Inspired by our colleague, the FCPA Professor, this post will pose several questions regarding the Foreign Corrupt Practices Act (FCPA) in connection with one of the most Byzantine litigation matters of current renown, that being Chevron’s legal tangle in Ecuador. Most companies which do business outside the United States understand that the FCPA applies to them, directly or through representatives. We also believe that most everyone understands that the FCPA also applies to US citizens who might do business overseas.
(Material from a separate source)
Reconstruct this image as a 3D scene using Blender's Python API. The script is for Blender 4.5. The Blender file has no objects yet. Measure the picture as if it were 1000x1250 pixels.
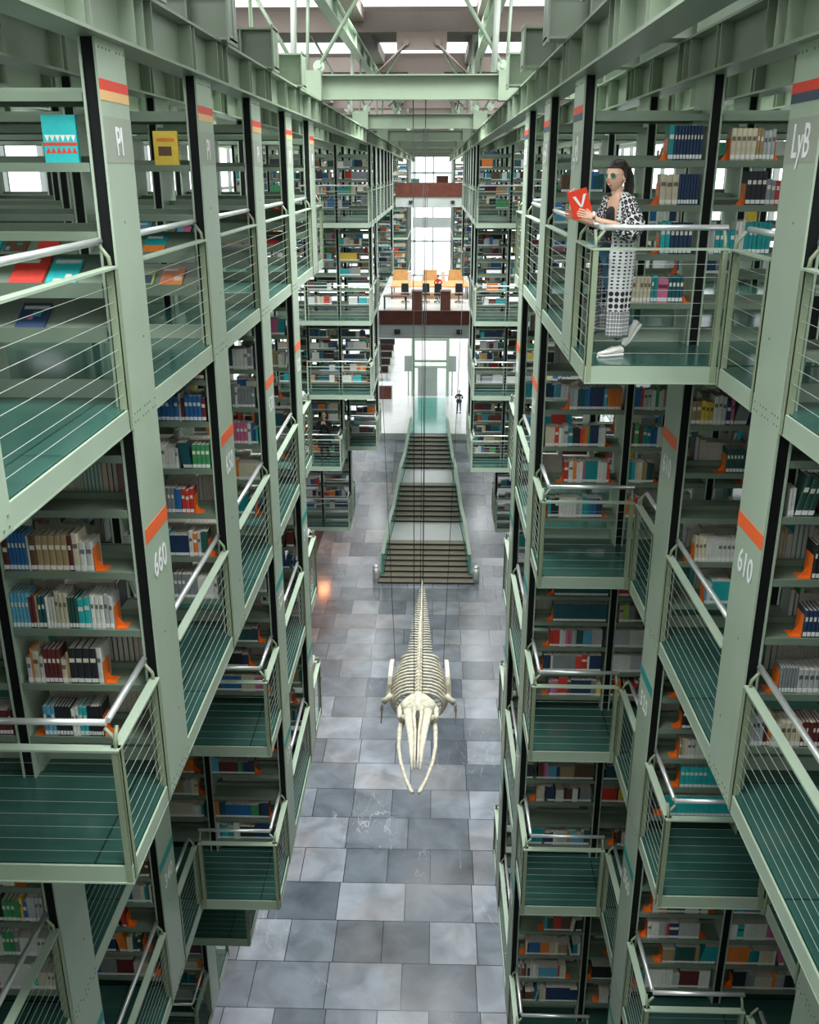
import bpy, math, random
from mathutils import Vector, Matrix
from mathutils.bvhtree import BVHTree
R = math.radians
SC = bpy.context.scene
COL = SC.collection
rnd = random.Random(7)
ZC = 19.2                                   # eye height above the hall's stone floor
def Z(h): return ZC - h                     # h = depth below the eye

# ------------------------------------------------------------------ materials
def mat(name, col, rough=.5, metal=0., noise=0., nscale=3., bump=0., spec=.5, attr=False, trans=0., alpha=1., coat=0.):
    m = bpy.data.materials.new(name); m.use_nodes = True
    nt = m.node_tree; b = nt.nodes['Principled BSDF']
    b.inputs['Base Color'].default_value = (*col, 1)
    b.inputs['Roughness'].default_value = rough
    b.inputs['Metallic'].default_value = metal
    b.inputs['Specular IOR Level'].default_value = spec
    b.inputs['Coat Weight'].default_value = coat
    if trans: b.inputs['Transmission Weight'].default_value = trans
    if alpha < 1: b.inputs['Alpha'].default_value = alpha
    if attr:
        a = nt.nodes.new('ShaderNodeAttribute'); a.attribute_name = 'Col'
        nt.links.new(a.outputs['Color'], b.inputs['Base Color'])
    if noise:
        tc = nt.nodes.new('ShaderNodeTexCoord'); n = nt.nodes.new('ShaderNodeTexNoise')
        n.inputs['Scale'].default_value = nscale; n.inputs['Detail'].default_value = 5
        nt.links.new(tc.outputs['Object'], n.inputs['Vector'])
        mr = nt.nodes.new('ShaderNodeMapRange'); mr.inputs[1].default_value = .25; mr.inputs[2].default_value = .75
        mr.inputs[3].default_value = 1 - noise; mr.inputs[4].default_value = 1 + noise
        nt.links.new(n.outputs['Fac'], mr.inputs[0])
        mx = nt.nodes.new('ShaderNodeVectorMath'); mx.operation = 'SCALE'
        if attr: nt.links.new(a.outputs['Color'], mx.inputs[0])
        else: mx.inputs[0].default_value = col
        nt.links.new(mr.outputs[0], mx.inputs['Scale']); nt.links.new(mx.outputs[0], b.inputs['Base Color'])
        rr = nt.nodes.new('ShaderNodeMapRange'); rr.inputs[3].default_value = max(0, rough-.08); rr.inputs[4].default_value = min(1, rough+.08)
        nt.links.new(n.outputs['Fac'], rr.inputs[0]); nt.links.new(rr.outputs[0], b.inputs['Roughness'])
        if bump:
            bp = nt.nodes.new('ShaderNodeBump'); bp.inputs['Strength'].default_value = bump; bp.inputs['Distance'].default_value = .01
            nt.links.new(n.outputs['Fac'], bp.inputs['Height']); nt.links.new(bp.outputs[0], b.inputs['Normal'])
    return m
M = {}
M['green'] = mat('painted_green_steel', (.36, .445, .335), .36, noise=.07, nscale=2.)
M['beam'] = mat('beam_green_paint', (.23, .285, .205), .34, noise=.10, nscale=1.3)
M['shelfgreen'] = mat('shelf_green_paint', (.165, .215, .155), .42, noise=.06, nscale=4.)
M['olive'] = mat('olive_post_paint', (.25, .30, .19), .45, noise=.08)
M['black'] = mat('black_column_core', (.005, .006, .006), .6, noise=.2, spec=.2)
M['steel'] = mat('brushed_handrail_steel', (.78, .80, .78), .38, .7)
M['post'] = mat('white_painted_post', (.66, .70, .63), .4, noise=.03)
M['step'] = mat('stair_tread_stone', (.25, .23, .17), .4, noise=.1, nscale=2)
M['cable'] = mat('steel_cable', (.50, .54, .49), .4, .4, noise=.05)
M['orange'] = mat('orange_bookend_paint', (.80, .17, .02), .4, noise=.06)
M['sorange'] = mat('orange_stripe_vinyl', (.85, .13, .025), .45, noise=.04)
M['sred'] = mat('red_stripe_vinyl', (.72, .045, .02), .45, noise=.04)
M['scream'] = mat('cream_stripe_vinyl', (.78, .47, .19), .45, noise=.04)
M['snavy'] = mat('navy_stripe_vinyl', (.045, .06, .11), .45, noise=.04)
M['steal'] = mat('teal_stripe_vinyl', (.01, .27, .24), .45, noise=.04)
M['patch'] = mat('grey_sign_patch', (.33, .36, .29), .5, noise=.04)
M['white'] = mat('white_lettering', (.86, .87, .85), .5, noise=.02)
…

We wondered if this might also apply to US lawyers who bring litigation outside the US. With this in mind, we ask the following:
1. Does the FCPA apply to judicial proceedings overseas?
2. Is a judge a “governmental official” as defined by the FCPA?
3. Is a private individual, who is appointed by court, a “foreign official” under the Act?
4. Is such a private official an “instrumentality thereof” of a foreign government?
5. Does “ghosting” or writing a report for a court-appointed neutral expert violate any of the following: “(i) influencing any act or decision of such foreign official in his official capacity; (ii) inducing such foreign official to do or omit to do any act in violation of the lawful duty of such official; or (iii) securing any improper advantage”?
6. If a private citizen attempts to bribe a foreign governmental official, can it be classified as an undercover sting operation under the FCPA?